Stephen O’Brien told the U.N. Security Council that although Boko Haram has lost much of the territory it once controlled as a result of military campaigns in the region, its raids and suicide bombings targeting civilians are still causing widespread death and destruction in those four countries which comprise the Lake Chad Basin.
Over the past 12 months, he said, the crisis has grown “in dramatic fashion,” with the number of people needing humanitarian help, rising from about nine million in July.
Britain’s U.N. Ambassador Matthew Rycroft urged the Security Council to visit the Lake Chad Basin region in the coming weeks to shine a spotlight on the depth of the crisis, stressing that it is not only humanitarian but also about politics, development and “countering terrorism.”
“What started as a protection crisis,” O’Brien said, “has become also a major food and nutrition crisis — today one of the largest humanitarian crises in the world.”
He said a year ago, three million people across the Lake Chad Basin were “severely food insecure,” meaning they had very little to eat and needed assistance. “Today there are 7.1 million,” despite the response of the U.N. and its partners, he said.
In addition, some 2.4 million people are displaced, including 1.4 million children, O’Brien said. And in northeast Nigeria alone “over 7,000 women and girls have been subjected to Boko Haram-related violence.”
He urged stepped-up donations to help the millions in need saying the 2016 U.N. appeal received $238 million — just 49 percent of what was needed — and the 2017 appeal will be $1.5 billion, reflecting the deteriorating situation in the region.
Assistant Secretary-General for Political Affairs Taye-Brook Zerihoun told the Security Council that the region suffers “from the combined effects of violent extremism, and a serious humanitarian crisis as well as human rights abuses and violations by terrorist elements and counter-terrorism measures.”
Despite “the commendable military efforts by the region against Boko Haram,” he said the ongoing violence has destroyed lives, livestock and food stocks and paralyzed local economies.
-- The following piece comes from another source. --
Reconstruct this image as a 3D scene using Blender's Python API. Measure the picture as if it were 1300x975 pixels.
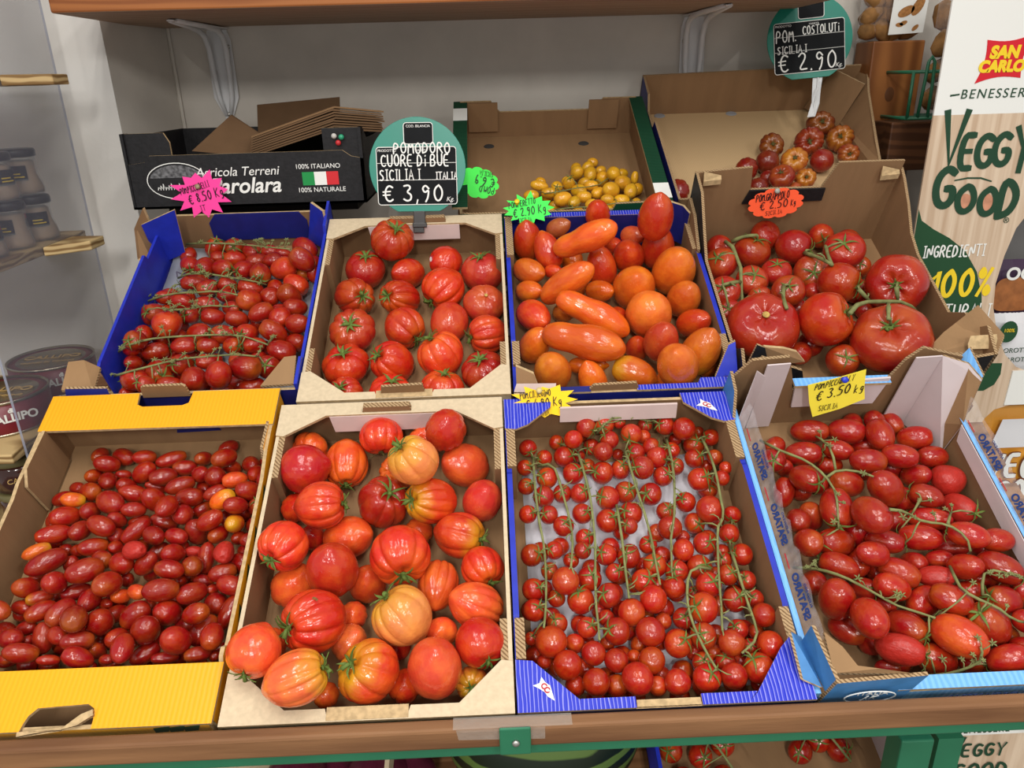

The economic impact is estimated at about $9 billion in northeast Nigeria alone, he said.
Zerihoun warned that “a military approach will not bring an end to Boko Haram.”
“Affected countries must simultaneously tackle the humanitarian consequences as well as the root causes that led to the emergence of the group,” he said. “Military operations should be followed with stabilization measures, the restoration of state authority and addressing the social, economic and political grievances of marginalized communities.”